In the decades after Swift’s death, racist violence continued in the Antelope Valley, including. by white supremacist gangs. For example, in the in the early 1990s,

  • *two young white men from Lancaster planted a 6-foot-tall, 4-foot-wide wooden cross in the front yard of Eleanor and James Pate (age 63 and 70, respectively). The cross was covered in “KKK” and white supremacist slurs,
  • * a group of Nazi Low Riders threatened to blow up a Lancaster coffee shop because it served minorities
  • * a Latino individual was beaten outside a 7-Eleven
  • * a group of white supremacist students stabbed a Black student at Antelope Valley High School
  • * Black motorists were shot by three young white men in a racially motivated attack
  • * and an unhoused Black man named Milton Walker Jr. was brutally murdered by three avowed white supremacists in 1995, at least one of whom was a member of the Nazi Low Riders

While the South Antelope Valley NAACP campaigned for Civil Rights, it was opposed by social institutions in the valley. Chief among them were local realtors, who enforced racial segregation by steering Black renters and homebuyers to Sun Village and refusing to show them properties in Lancaster and Palmdale. These practices were the result of the California Real Estate Association (CREA)’s rules for realtors, which advised realtors not to introduce families to neighborhoods where their presence would change the racial makeup. 

While much of this discrimination was curbed by the 1968 Fair Housing Act, real estate industry still found ways to keep the valley segregated. In the 1980s, Investment Concepts, Inc. was alleged to have developed a system of racially discriminating against Black renters. Employees were asked to mark rental applications made by Black applicants with a smiley face, so they could later be denied. A whistleblower case was taken by Bert Voorhees, whose team was eventually contacted “by a little more than 100 Blacks and Latinos who [the company] turned down for housing.”Eventually, Investment Concepts settled for 1.1 million, the largest fair housing settlement in the country at the time.

Beyond housing institutions, racial discrimination was rampant in the valley. In particular, defense industry employers were widely understood to be discriminating against Black employees and tracking them into low-level jobs. In 1977, the Antelope Valley NAACP pushed the issue far enough to secure a meeting with the Edwards Air Force Base’s administration. Attorneys and advocates charged that the Flight Test Center only employed 86 Black workers in its 2,300 workforce (4%). 

And in education, while Sun Village struggled for meaningful education integration, the Antelope Valley fought back, trying to remove John Hope Franklin’s textbook, Land of the Free in the 1960s, and adopting confederate mascots at two Quartz Hill schools that lasted from the 1970s through the early 2020s.

In the early 1960s, California considered a statewide Fair Housing Bill, known as the Rumford Act. CREA campaigned against it, but it passed anyways in 1963. Although it contained loopholes and was subject to uneven enforcement, CREA nonetheless tried to undo it through Proposition 14 (1964), which would enshrine the right to discriminate in housing in the state’s constitution. Palmdale voted 79% in favor of Proposition 14, much higher than LA County’s 67%.

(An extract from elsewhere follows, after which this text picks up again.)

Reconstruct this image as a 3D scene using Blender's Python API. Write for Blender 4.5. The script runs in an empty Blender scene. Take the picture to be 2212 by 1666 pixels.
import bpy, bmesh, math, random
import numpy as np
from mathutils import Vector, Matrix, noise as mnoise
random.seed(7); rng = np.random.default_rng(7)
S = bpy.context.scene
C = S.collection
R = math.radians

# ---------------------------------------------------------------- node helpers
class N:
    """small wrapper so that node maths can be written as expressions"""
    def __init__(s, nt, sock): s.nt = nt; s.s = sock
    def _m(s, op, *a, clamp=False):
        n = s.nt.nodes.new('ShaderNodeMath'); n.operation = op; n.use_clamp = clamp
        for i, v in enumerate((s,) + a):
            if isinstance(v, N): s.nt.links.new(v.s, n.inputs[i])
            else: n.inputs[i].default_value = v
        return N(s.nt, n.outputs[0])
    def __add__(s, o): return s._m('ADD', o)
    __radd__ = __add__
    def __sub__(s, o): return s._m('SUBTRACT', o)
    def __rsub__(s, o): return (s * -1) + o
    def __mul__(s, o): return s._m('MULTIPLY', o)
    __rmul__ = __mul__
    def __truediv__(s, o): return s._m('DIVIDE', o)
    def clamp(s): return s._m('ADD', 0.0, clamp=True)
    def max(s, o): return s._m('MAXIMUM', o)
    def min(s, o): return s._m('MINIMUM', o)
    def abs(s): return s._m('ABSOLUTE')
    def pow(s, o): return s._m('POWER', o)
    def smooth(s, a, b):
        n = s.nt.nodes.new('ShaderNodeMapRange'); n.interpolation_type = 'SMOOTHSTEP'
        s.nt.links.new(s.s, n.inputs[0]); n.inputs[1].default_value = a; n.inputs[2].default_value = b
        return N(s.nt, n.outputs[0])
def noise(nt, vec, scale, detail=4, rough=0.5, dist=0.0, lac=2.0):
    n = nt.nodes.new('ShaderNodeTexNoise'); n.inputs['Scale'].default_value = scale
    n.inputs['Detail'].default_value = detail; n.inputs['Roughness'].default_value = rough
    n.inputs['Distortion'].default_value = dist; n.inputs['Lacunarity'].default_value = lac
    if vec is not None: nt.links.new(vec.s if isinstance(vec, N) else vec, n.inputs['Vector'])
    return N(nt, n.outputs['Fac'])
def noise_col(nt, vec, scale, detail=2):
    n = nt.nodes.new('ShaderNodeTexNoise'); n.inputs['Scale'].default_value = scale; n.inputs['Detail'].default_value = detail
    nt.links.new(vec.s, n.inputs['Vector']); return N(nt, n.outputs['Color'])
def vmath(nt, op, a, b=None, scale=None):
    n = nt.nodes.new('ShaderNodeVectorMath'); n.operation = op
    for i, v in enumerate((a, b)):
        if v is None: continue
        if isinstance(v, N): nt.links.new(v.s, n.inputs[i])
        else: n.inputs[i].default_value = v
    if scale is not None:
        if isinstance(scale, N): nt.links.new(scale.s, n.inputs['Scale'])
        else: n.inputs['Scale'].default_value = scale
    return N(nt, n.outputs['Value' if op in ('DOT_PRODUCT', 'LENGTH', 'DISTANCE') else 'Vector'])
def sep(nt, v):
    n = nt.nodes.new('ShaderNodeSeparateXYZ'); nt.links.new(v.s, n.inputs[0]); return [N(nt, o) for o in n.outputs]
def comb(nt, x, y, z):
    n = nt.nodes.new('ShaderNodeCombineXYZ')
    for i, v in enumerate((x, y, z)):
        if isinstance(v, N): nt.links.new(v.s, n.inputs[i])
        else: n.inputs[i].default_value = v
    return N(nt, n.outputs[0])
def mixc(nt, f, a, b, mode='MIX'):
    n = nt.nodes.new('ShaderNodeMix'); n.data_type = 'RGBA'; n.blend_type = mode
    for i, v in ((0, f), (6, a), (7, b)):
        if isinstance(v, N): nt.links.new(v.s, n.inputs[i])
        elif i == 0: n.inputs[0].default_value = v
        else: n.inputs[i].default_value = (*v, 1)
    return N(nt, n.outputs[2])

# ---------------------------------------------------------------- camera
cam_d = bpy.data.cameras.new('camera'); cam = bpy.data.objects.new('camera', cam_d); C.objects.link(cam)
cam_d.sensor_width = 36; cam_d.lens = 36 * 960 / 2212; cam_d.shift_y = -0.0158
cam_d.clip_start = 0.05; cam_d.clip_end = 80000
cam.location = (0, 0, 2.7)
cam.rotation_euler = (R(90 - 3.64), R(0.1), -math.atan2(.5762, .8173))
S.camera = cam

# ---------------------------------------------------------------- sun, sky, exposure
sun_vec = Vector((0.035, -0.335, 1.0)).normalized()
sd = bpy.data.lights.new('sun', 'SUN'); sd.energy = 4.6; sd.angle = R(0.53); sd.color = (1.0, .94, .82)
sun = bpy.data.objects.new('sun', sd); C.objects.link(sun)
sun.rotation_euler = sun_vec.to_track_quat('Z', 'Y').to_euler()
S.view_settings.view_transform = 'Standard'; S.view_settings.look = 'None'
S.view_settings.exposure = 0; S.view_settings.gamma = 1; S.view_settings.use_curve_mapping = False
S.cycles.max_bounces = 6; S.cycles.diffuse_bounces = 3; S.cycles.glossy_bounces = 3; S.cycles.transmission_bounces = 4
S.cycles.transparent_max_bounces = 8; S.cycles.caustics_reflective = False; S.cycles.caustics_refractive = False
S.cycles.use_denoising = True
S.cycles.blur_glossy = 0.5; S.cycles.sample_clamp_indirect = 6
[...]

Meanwhile, the valley’s public policy institutions also worked to maintain racial segregation. The Keppel Union School District, for example, recognized that because effective racial segregation required both segregated housing and segregated schools, the work of segregating the Antelope Valley required the construction of schools within Black neighborhoods. This would preclude Black students from attending schools in farther away white neighborhoods. The Keppel Union School Board, faced with a growing Black population within one part of its mostly white district, tried just such a tactic to ensure that Sun Village’s children could not attend school in Palmdale and Lancaster. The proposal involved the use of a bond measure to fund the school’s construction, but the bond required a public vote. The South Antelope Valley NAACP encouraged voters to reject the bond in order to prevent the advancement of segregated schooling. As a report on their activities in 1963 described a first victory in this campaign as follows, “A proposed bond issue to build a junior high school in Littlerock (Keppel Union School District) failed this week. NAACP branch officials have opposed the proposed location of the school on the grounds that it would result in a de facto segregated school.” 

The NAACP defeated the bond measure twice, and as a result, the Board was pushed to respond to Sun Village residents who made clear that the board’s plans would entrench segregation in the valley.